In the event of Great Britain declaring war against Russia, we wish to again direct the attention of the authorities to the fact that the sea coast of this Province will be defenceless. The Russian war vessels now at San Francisco might batter down Victoria, shell the Dockyard and seize or destroy the great Collieries on the east coast of the island. Property of the value of many millions of dollars lies absolutely at the mercy of the invader. The local Government have time and time again drawn attention to our defenceless situation; we are not aware that any steps have been taken to materially increase the Naval forces on this station. It is said the Shah with the Admiral is expected in July; but one warship cannot watch and protect the long coast line of British Columbia and Vancouver Island. The attention of the Imperial Government should be again directed to this remote but important quarter of Her Majesty’s possessions.

May 26, 1877

The Russian Fleet in the Pacific

The Pall Mall Gazette says: In addition to the three heavily armed steam corvettes, each manned by 200 or 250 men, there are three small but useful sloops, all together some thirty miles north of San Francisco.
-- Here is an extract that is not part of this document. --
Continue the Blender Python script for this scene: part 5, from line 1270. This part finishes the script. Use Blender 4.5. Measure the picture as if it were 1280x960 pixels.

These Russian vessels have been in their present position for upwards of two months, and according to the officers, were awaiting the arrival of four more corvettes. It is added that the whole squadron is meant for an attack on Vancouver Island, as well as to prey on British shipping, in the event of an outbreak of war between England and Russia. Whether this is the case or not, it can scarcely be contended in this instance that the ships of war have been sent to San Francisco from the Amoor to protect Russian interests or to avoid the overwhelming strength of the Turkish fleet in the Mediterranean and Black Sea. Our own force on this Pacific station is notoriously weak until the arrival of the Shah; and if Russia has all along counted upon England’s hostility sooner or later to her settled plan of attack in Europe or Asia, it is at least a convenient coincidence for her that probably is no other part of the world could so much damage be done to British commerce in a short time by a few smart vessels as in the Pacific Ocean. But then there have been a good many convenient coincidences with respect to Russian policy of late.

The B.C. Directories for 1877 / 78 show Lt. Col. C.F. Houghton, D.A.G., Dominion Militia, res Drill Shed, James Bay.